The bulk of the deals signed focused on boosting the sourcing of local content and making arrangements for local manufacturing of products and services for the Saudi oil and gas industry. This has obvious socio-economic benefits.

The IKTVA scheme aims to export 30 per cent of its local manufacturing output by 2021, and, over the long-term, generate 500,000 direct and indirect jobs for Saudi nationals. To put this into perspective, the average annual spend on running oil and gas operations by Aramco over the past five years has been about $23bn. Assuming average spend remains the same, a 70 per cent target would crudely translate into a $16bn domestic industry for the kingdom.

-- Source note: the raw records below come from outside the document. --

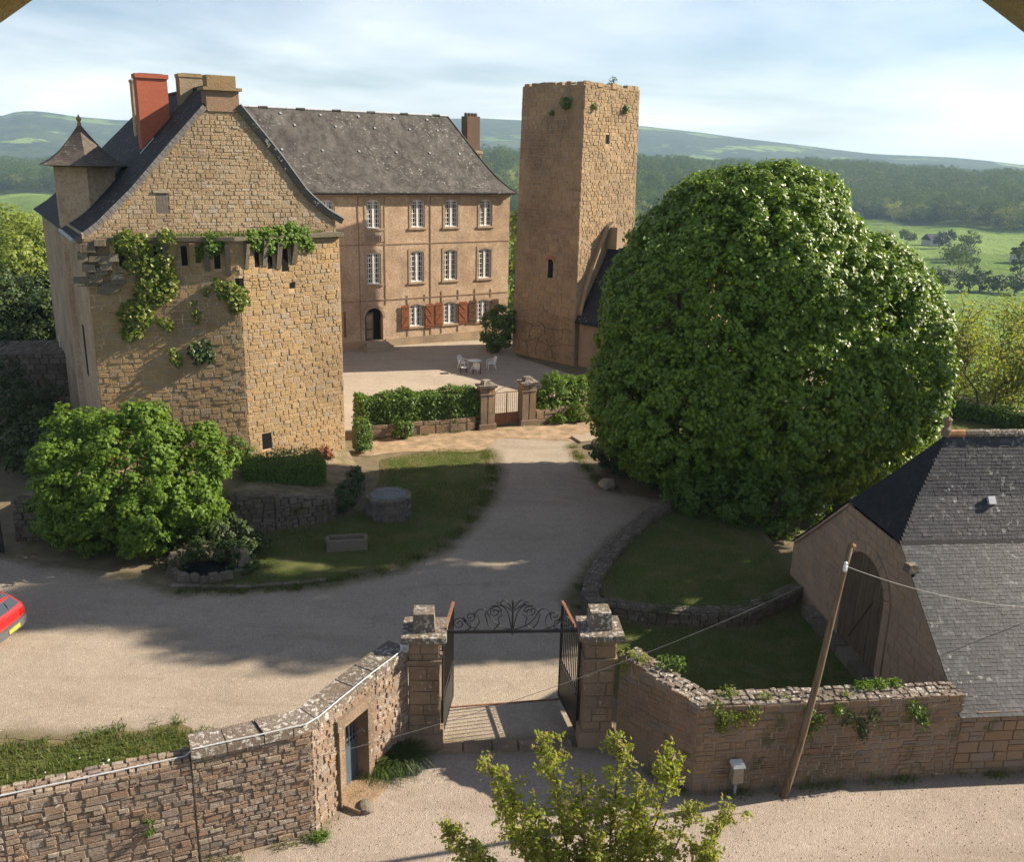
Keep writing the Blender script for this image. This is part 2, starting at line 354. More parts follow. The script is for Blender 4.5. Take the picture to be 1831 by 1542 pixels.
def tag(o, label, cat, group=None):
    o['label'] = label; o['category'] = cat
    if group: o['group'] = group
    return o
def thing(name, label, cat, group=None):
    o = bpy.data.objects.new(name, None); COL.objects.link(o); o.empty_display_size = 0.2
    return tag(o, label, cat, group)
def struct(o): o['kind'] = 'structure'; return o
def stuff(o, label=None, cat=None):
    o['kind'] = 'stuff'
    if label: o['label'] = label; o['category'] = cat
    return o

class MB:
    """collects polygons for one mesh"""
    def __init__(s): s.v = []; s.f = []
    def add(s, V, F):
        b = len(s.v); s.v += [tuple(map(float, p)) for p in V]; s.f += [tuple(i + b for i in f) for f in F]; return s
    def hexa(s, P):   # 8 points, bottom 4 then top 4
        return s.add(P, [(3, 2, 1, 0), (4, 5, 6, 7), (0, 1, 5, 4), (1, 2, 6, 5), (2, 3, 7, 6), (3, 0, 4, 7)])
    def box(s, c, size, rz=0.0, taper=1.0):
        x, y, z = size[0] / 2, size[1] / 2, size[2] / 2; ca, sa = math.cos(rz), math.sin(rz); P = []
        for zz, k in ((-z, 1.0), (z, taper)):
            for a, b in ((-x, -y), (x, -y), (x, y), (-x, y)):
                a *= k; b *= k
                P.append((c[0] + a * ca - b * sa, c[1] + a * sa + b * ca, c[2] + zz))
        return s.hexa(P)
    def obox(s, o, ax, ay, az):
        o, ax, ay, az = map(np.array, (o, ax, ay, az))
        return s.hexa([o, o + ax, o + ax + ay, o + ay, o + az, o + ax + az, o + ax + ay + az, o + ay + az])
    def prism(s, poly, z0, z1):
        n = len(poly); zz0 = z0 if hasattr(z0, '__len__') else [z0] * n; zz1 = z1 if hasattr(z1, '__len__') else [z1] * n
        P = [(p[0], p[1], a) for p, a in zip(poly, zz0)] + [(p[0], p[1], a) for p, a in zip(poly, zz1)]
        return s.add(P, [tuple(range(n))[::-1], tuple(range(n, 2 * n))] + [(i, (i + 1) % n, n + (i + 1) % n, n + i) for i in range(n)])
    def tube(s, pts, r, sides=6, cap=True):
        pts = [np.array(p, float) for p in pts]; n = len(pts); rr = r if hasattr(r, '__len__') else [r] * n; b = len(s.v)
        ref = None
        for i, p in enumerate(pts):
            t_ = pts[min(i + 1, n - 1)] - pts[max(i - 1, 0)]; t_ = t_ / (np.linalg.norm(t_) + 1e-9)
            if ref is None: ref = np.array([0, 0, 1.0]) if abs(t_[2]) < 0.9 else np.array([1.0, 0, 0])
            a = np.cross(t_, ref); a /= np.linalg.norm(a) + 1e-9; ref = np.cross(a, t_)
            for k in range(sides):
                th = 2 * math.pi * k / sides
                s.v.append(tuple(p + rr[i] * (a * math.cos(th) + ref * math.sin(th))))
        for i in range(n - 1):
            for k in range(sides):
                k2 = (k + 1) % sides; s.f.append((b + i * sides + k, b + i * sides + k2, b + (i + 1) * sides + k2, b + (i + 1) * sides + k))
        if cap:
            s.f.append(tuple(b + k for k in range(sides))[::-1]); s.f.append(tuple(b + (n - 1) * sides + k for k in range(sides)))
        return s
    def lathe(s, prof, c=(0, 0), sides=24, a0=0.0):
        b = len(s.v); n = len(prof)
        for r, z in prof:
            for k in range(sides):
                th = a0 + 2 * math.pi * k / sides; s.v.append((c[0] + r * math.cos(th), c[1] + r * math.sin(th), z))
        for i in range(n - 1):
            for k in range(sides):
                k2 = (k + 1) % sides; s.f.append((b + i * sides + k, b + i * sides + k2, b + (i + 1) * sides + k2, b + (i + 1) * sides + k))
        return s
    def build(s, name, mat, parent=None, smooth=False):
        return fmesh(name, s.v, s.f, mat, parent, smooth)

# --- unit pieces: x, y in -.5.. .5, z 0..1 (front)
def unit_stone(r, chip=0.09, inset=0.10):
    base = np.array([[-.5, -.5], [.5, -.5], [.5, .5], [-.5, .5]])
    j = r.uniform(0, chip, (4, 2)) * -np.sign(base)
    ring = base + j
    f = ring * (1 - r.uniform(inset * 0.6, inset * 1.6, (4, 1)))
    z1 = r.uniform(0.45, 0.75, 4); z2 = r.uniform(0.72, 1.1, 4)
    V = [(*p, 0) for p in ring] + [(*p, z) for p, z in zip(ring * 0.985, z1)] + [(*p, z) for p, z in zip(f, z2)]
    return np.array(V)
SF = np.array([(0, 1, 5, 4), (1, 2, 6, 5), (2, 3, 7, 6), (3, 0, 4, 7), (4, 5, 9, 8), (5, 6, 10, 9), (6, 7, 11, 10), (7, 4, 8, 11), (8, 9, 10, 11)])
_r = np.random.default_rng(3)
U_RUB = [unit_stone(_r, 0.085, 0.06) for _ in range(14)]
U_ASH = [unit_stone(_r, 0.015, 0.035) for _ in range(8)]
def unit_slate(r):
    a = r.uniform(-.04, .04, 4); j = r.uniform(-.07, .0)
    B = np.array([(-.5, -.5 + a[0], 0.40), (.5, -.5 + a[1], 0.40), (.5, .62, 0.0), (-.5, .62, 0.0)])
    Tt = B + np.array([[0, 0, .45 + a[2] * 1.2], [0, 0, .45 + a[3] * 1.2], [0, 0, .35], [0, 0, .35]])
    return np.vstack([B, Tt])
TF = np.array([(4, 5, 6, 7), (0, 1, 5, 4), (1, 2, 6, 5), (3, 0, 4, 7)])
TF2 = np.array([(4, 5, 6, 7), (0, 1, 5, 4)])
U_SLA = [unit_slate(_r) for _ in range(8)]

_cm = np.array(cam.matrix_world.inverted())
def screen(P):
    """apparent size helper: which pieces show largest"""
    q = _cm[:3, :3] @ np.asarray(P, float) + _cm[:3, 3]
    d = -q[2]
    if d < 0.5: return None
    return 915.5 + FPX * q[0] / d, 771 - FPX * q[1] / d, d

class Bank:
    def __init__(s, units, faces): s.u = units; s.fc = faces; s.items = []; s.meshes = None
    def put(s, O, X, Y, Z): s.items.append((np.array([X, Y, Z]).T, np.array(O), random.randrange(len(s.u)), random.random()))
    def finish(s, parent, name, mat, n_ind=300, rest=None, minpx=70):
        sc = []
        for i, (A, O, k, rd) in enumerate(s.items):
            q = screen(O)
            if q is None or not (-20 < q[0] < 1851 and -20 < q[1] < 1562): sc.append(0); continue
            fx = FPX / q[2]; ar = np.linalg.norm(A[:, 0]) * np.linalg.norm(A[:, 1]) * fx * fx
            nrm = np.cross(A[:, 0], A[:, 1]); nrm = nrm / (np.linalg.norm(nrm) + 1e-9); vd = np.array([0, 0, EYE]) - O; vd /= np.linalg.norm(vd)
            sc.append(ar * max(0.0, abs(float(nrm @ vd)) if (nrm @ vd) > 0 else 0.0))
        order = np.argsort(-np.array(sc)); ind = [i for i in order[:n_ind] if sc[i] > minpx]; rest_i = [i for i in range(len(s.items)) if i not in set(ind)]
        if s.meshes is None:
            s.meshes = []
            for V in s.u:
                me = bpy.data.meshes.new(name); me.from_pydata(V.tolist(), [], s.fc.tolist()); me.update(); me.polygons.foreach_set('use_smooth', np.zeros(len(me.polygons), bool)); me.materials.append(mat); s.meshes.append(me)
        for i in ind:
            A, O, k, rd = s.items[i]
            o = bpy.data.objects.new(name, s.meshes[k]); COL.objects.link(o)
            m4 = np.eye(4); m4[:3, :3] = A; m4[:3, 3] = O; o.parent = parent; o.matrix_local = Matrix(m4.tolist())
        if rest_i:
            Vs, Fs, R = [], [], []; b = 0
            for i in rest_i:
                A, O, k, rd = s.items[i]; V = s.u[k] @ A.T + O; Vs.append(V); Fs.append(s.fc + b); b += len(V); R += [rd] * len(V)
            o = fmesh(rest or (name + '_mass'), np.vstack(Vs), np.vstack(Fs), mat, parent, rnd=R); o['kind'] = 'stuff'
        return s

def spans_poly(poly, v):
    xs = []
    for (a, b), (c, d) in zip(poly, poly[1:] + poly[:1]):
        if (b <= v < d) or (d <= v < b): xs.append(a + (v - b) / (d - b) * (c - a))
    xs.sort(); return [(xs[i], xs[i + 1]) for i in range(0, len(xs) - 1, 2)]

def courses(bank, fmap, poly, h, w, depth, gap=0.015, holes=(), v0=None, v1=None, spansf=None, wob=0.0, split=0.12, slate=False):
    v0 = min(p[1] for p in poly) if v0 is None else v0; v1 = max(p[1] for p in poly) if v1 is None else v1
    v = v0; row = 0
    while v < v1 - 0.02:
        hh = random.uniform(*h)
        if v + hh > v1 - 0.05: hh = v1 - v
        vm = v + hh / 2
        sp = spansf(vm) if spansf else spans_poly(poly, min(vm, v1 - 1e-4))
        for (a, b, c, d) in holes:
            if d > v + 0.02 and c < v + hh - 0.02:
                ns = []
                for (s0, s1) in sp:
                    if b <= s0 or a >= s1: ns.append((s0, s1))
                    else:
                        if a > s0: ns.append((s0, a))
                        if b < s1: ns.append((b, s1))
                sp = ns
        for (s0, s1) in sp:
            u = s0; off = 0.0
            first = True
            while u < s1 - 0.02:
                ww = random.uniform(*w)
                if first: ww *= random.uniform(0.4, 1.0); first = False
                if u + ww > s1 - w[0] * 0.4: ww = s1 - u
                parts = [(v, hh)]
                if not slate and random.random() < split and hh > h[0] * 1.15: k = random.uniform(.4, .6); parts = [(v, hh * k), (v + hh * k, hh * (1 - k))]
                for (vv, h2) in parts:
                    um = u + ww / 2; vc = vv + h2 / 2 + random.uniform(-wob, wob); dp = random.uniform(*depth)
                    O = fmap(um, vc, 0.0); X = fmap(u + ww - gap / 2, vc, 0.0) - fmap(u + gap / 2, vc, 0.0)
                    Y = fmap(um, vv + h2 - gap / 2, 0.0) - fmap(um, vv + gap / 2, 0.0); Zv = fmap(um, vc, dp) - O
                    bank.put(O, X, Y, Zv)
                u += ww
        v += hh; row += 1
    return bank

def plane_map(a, b, z0=0.0, up=(0, 0, 1), out=None):
    """u from a to b (xy), v up, d outward (right-hand side seen from the camera)"""
    a = np.array([a[0], a[1], z0], float); dd = np.array([b[0] - a[0], b[1] - a[1], 0.0]); dd /= np.linalg.norm(dd)
    up = np.array(up, float); n = np.cross(dd, up); n /= np.linalg.norm(n)
    if out is not None and n @ np.array(out, float) < 0: n = -n
    return lambda u, v, d: a + dd * u + up * v + n * d
def poly_map(pts, z0=0.0, side=1):
    P = [np.array(p, float) for p in pts]; L = [0.0]
    for p, q in zip(P, P[1:]): L.append(L[-1] + float(np.linalg.norm(q - p)))
    def f(u, v, d):
        i = 0
        while i < len(P) - 2 and u > L[i + 1]: i += 1
        e = (P[i + 1] - P[i]) / (L[i + 1] - L[i]); n = np.array([e[1], -e[0]]) * side
        p = P[i] + e * (u - L[i]) + n * d
        return np.array([p[0], p[1], z0 + v])
    return f, L[-1], L
def ngon(name, poly, mat, parent=None): return fmesh(name, poly, [tuple(range(len(poly)))], mat, parent)

def leafmesh(name, C, Nn, size, mat, parent=None, r=rng, aspect=0.75, jit=0.35):
    n = len(C); C = np.asarray(C, float); Nn = np.asarray(Nn, float) + r.normal(0, jit, (n, 3)); Nn /= np.linalg.norm(Nn, axis=1)[:, None] + 1e-9
    T = np.cross(Nn, r.normal(0, 1, (n, 3))); T /= np.linalg.norm(T, axis=1)[:, None] + 1e-9; B = np.cross(Nn, T)
    sz = (size * r.uniform(0.65, 1.3, n))[:, None] if np.isscalar(size) else np.asarray(size)[:, None]
    V = np.stack([C - T * sz * .5, C + B * sz * .5 * aspect - Nn * sz * .12, C + T * sz * .5, C - B * sz * .5 * aspect - Nn * sz * .12], 1).reshape(-1, 3)
    F = np.arange(n * 4).reshape(-1, 4)
    return fmesh(name, V, F, mat, parent, rnd=np.repeat(r.random(n), 4))

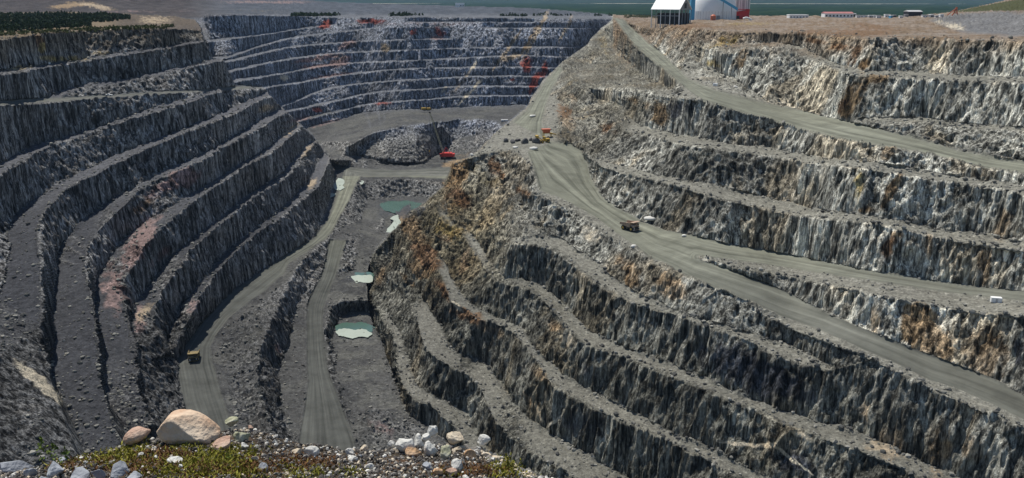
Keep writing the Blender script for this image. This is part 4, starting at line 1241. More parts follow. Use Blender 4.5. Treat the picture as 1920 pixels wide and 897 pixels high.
order = sorted(range(len(sp)), key=lambda i: sp[i][0])
nth = ['first', 'second', 'third', 'fourth', 'fifth', 'sixth', 'seventh', 'eighth', 'ninth', 'tenth', 'eleventh', 'twelfth', 'thirteenth', 'fourteenth']
for i, (u, mk, wd) in enumerate(sp):
    vv = 32.5 + (i % 3) * 0.7
    hut('site_trailer', u, vv, wd, 4.5 + (i % 4) * .5, 8, M[mk], M['white'] if i % 2 else M['pale_grey'],
        'small %s site trailer, %s to the right of the red roofed building' % (words[mk], nth[order.index(i)]), 'trailer', 'trailers parked on the far right plateau', False, 2)
# red lattice crane
pc = gp(1790, 30)
k = ppm(pc)
t = empty('crane', pc + Vector((0, 0, -.5)), 0, 'red A shaped crane standing at the foot of the green hill', 'crane')
h_ = 14 / k
MB().bar((-5 / k, 0, 0), (2 / k, 0, h_), .9).build('leg', M['orange'], t)
MB().bar((5 / k, 0, 0), (2 / k, 0, h_), .9).build('leg', M['orange'], t)
MB().bar((-2.6 / k, 0, h_ * .38), (4 / k, 0, h_ * .38), .7).build('brace', M['orange'], t)
MB().bar((2 / k, 0, h_), (-14 / k, 0, 1), .7).build('boom', M['orange'], t)
MB().bar((2 / k, 0, h_ + 1.5), (2 / k, 0, h_ - 1.5), 1.5).build('head_block', M['orange'], t)

# ------------------------------------------------------------------ mining machines
def wheel(parent, x, y, r_, wd, name='wheel'):
    m = MB()
    m.bar((x, y - wd / 2, r_), (x, y + wd / 2, r_), r_, 22)
    wh = m.build(name, M['tyre'], parent, bevel=0.12)
    m = MB()
    m.bar((x, y - wd / 2 - .06, r_), (x, y + wd / 2 + .06, r_), r_ * .48, 14)
    m.build('rim', M['yellow'], wh)
    return wh
def haul_truck(loc, rz, paint, label, normal=Vector((0, 0, 1)), loaded=True):
    t = empty('haul_truck', loc, rz, label, 'haul truck')
    # local +x is forward; 13.5 m long, 8 m wide, 6.6 m high
    m = MB()
    m.box(-5.6, 5.4, -1.9, 1.9, 1.5, 2.5)
    m.build('chassis', M['dark'], t)
    m = MB()       # open body: floor, sloping front, side walls, canopy over the cab
    m.hull([(-6.6, -3.9, 3.9), (2.6, -3.9, 3.0), (2.6, 3.9, 3.0), (-6.6, 3.9, 3.9)], [(-6.4, -3.3, 3.5), (2.2, -3.0, 2.5), (2.2, 3.0, 2.5), (-6.4, 3.3, 3.5)])
    for s_ in (-1, 1):
        ring_o = [(-6.7, 4.0 * s_, 3.8), (2.9, 4.0 * s_, 2.9), (3.4, 4.0 * s_, 6.4), (-6.3, 4.0 * s_, 5.4)]
        ring_i = [(x, y - .35 * s_, z) for x, y, z in ring_o]
        m.hull(ring_o, ring_i)
    m.hull([(2.5, -3.64, 3.0), (3.05, -3.64, 6.5), (3.05, 3.64, 6.5), (2.5, 3.64, 3.0)], [(2.85, -3.64, 2.95), (3.4, -3.64, 6.45), (3.4, 3.64, 6.45), (2.85, 3.64, 2.95)])
    m.hull([(3.2, -3.9, 6.75), (6.5, -3.6, 6.9), (6.5, 3.6, 6.9), (3.2, 3.9, 6.75)], [(3.2, -3.9, 6.42), (6.5, -3.6, 6.6), (6.5, 3.6, 6.6), (3.2, 3.9, 6.42)])
    bd = m.build('dump_body', paint, t)
    for i in range(5):
        x = -5.4 + i * 1.9
        for s_ in (-1, 1):
            MB().box(x - .15, x + .15, 4.01 * s_ - .14, 4.01 * s_ + .14, 3.9, 5.6).build('body_rib', paint, bd)
    if loaded:
        bm = bmesh.new()
        bmesh.ops.create_icosphere(bm, subdivisions=3, radius=1)
        for v_ in bm.verts:
            n_ = math.sin(v_.co.x * 9 + v_.co.y * 5) * .06 + math.sin(v_.co.y * 13) * .05
            v_.co = Vector((v_.co.x * 4.2 - 1.6, v_.co.y * 3.3, v_.co.z * (1.5 + n_ * 3) + 4.6))
        me = bpy.data.meshes.new('ore_load')
        bm.to_mesh(me)
        bm.free()
        link('ore_load', me, M['dark_rock'], t)
    m = MB()
    m.box(3.5, 6.2, -3.2, 3.2, 3.0, 3.5)
    m.build('deck', paint, t)
    cb = MB().box(3.7, 6.0, .9, 3.1, 3.5, 5.6).build('cab', paint, t, bevel=.08)
    MB().box(6.0, 6.08, 1.1, 2.9, 4.3, 5.4).build('windscreen', M['glass'], cb)
    MB().box(4.0, 5.8, 3.1, 3.17, 4.3, 5.4).build('side_window', M['glass'], cb)
    MB().box(4.1, 6.0, -3.1, -.2, 3.5, 4.4).build('engine_box', paint, t, bevel=.08)
    gr = MB().box(5.4, 6.35, -1.7, 1.7, 1.2, 3.4).build('radiator', M['dark'], t)
    MB().box(5.5, 6.6, -3.2, 3.2, .9, 1.25).build('bumper', paint, t)
    for s_ in (-1, 1):
        MB().box(6.3, 6.42, s_ * 2.4 - .3, s_ * 2.4 + .3, 2.2, 2.7).build('headlight', M['white'], t)
        wheel(t, 4.2, s_ * 3.1, 1.75, 1.2)
        wheel(t, -3.4, s_ * 2.2, 1.75, 1.1)
        wheel(t, -3.4, s_ * 3.45, 1.75, 1.1)
    for i in range(5):
        MB().bar((6.3, -2.9 + i * .0, 1.2), (6.3, -2.9, 1.3), .08)
    m = MB()
    m.bar((6.45, -3.0, 1.0), (5.7, -1.6, 3.5), .12, 5)
    m.bar((6.45, -2.3, 1.0), (5.7, -.9, 3.5), .12, 5)
    m.build('stairs', M['white'], t)
    m = MB()
    m.bar((3.5, -3.2, 4.5), (6.2, -3.2, 4.5), .07, 5)
    m.bar((6.2, -3.2, 4.5), (6.2, .6, 4.5), .07, 5)
    m.build('handrail', M['white'], t)
    return t
M['dark_rock'] = noise_mat('loaded_ore', [(0.05, 0.05, 0.055), (0.11, 0.11, 0.11), (0.22, 0.2, 0.18)], 1.2, 0.9, 0.8, 3.0, 0, 0.3)
p = gp(1181, 431)
haul_truck(p + Vector((0, 0, .1)), R(-50), M['tan'], 'dusty tan dump truck driving down the main haul road past a white muck heap', loaded=False)
p = gp(364, 674)
haul_truck(p + Vector((0, 0, .1)), R(-76), M['khaki'], 'dusty yellow brown dump truck on the lower left haul road beside the dark rock face', loaded=False)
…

In 2016, Saudi Energy Minister Khalid al-Falih said the localisation of the Saudi economy had reached 35 per cent in 2015, and was expected to reach 50 per cent by 2021, and eventually 70 per cent by 2030. At Aramco, the share of local manufacturers in 2016 had reached a company record of $2.6bn, or 43 per cent of total spend, a 16 per cent increase on the year before.

The IKTVA is therefore helping create a level playing field when competing with foreign firms, and reducing dependence on foreign products.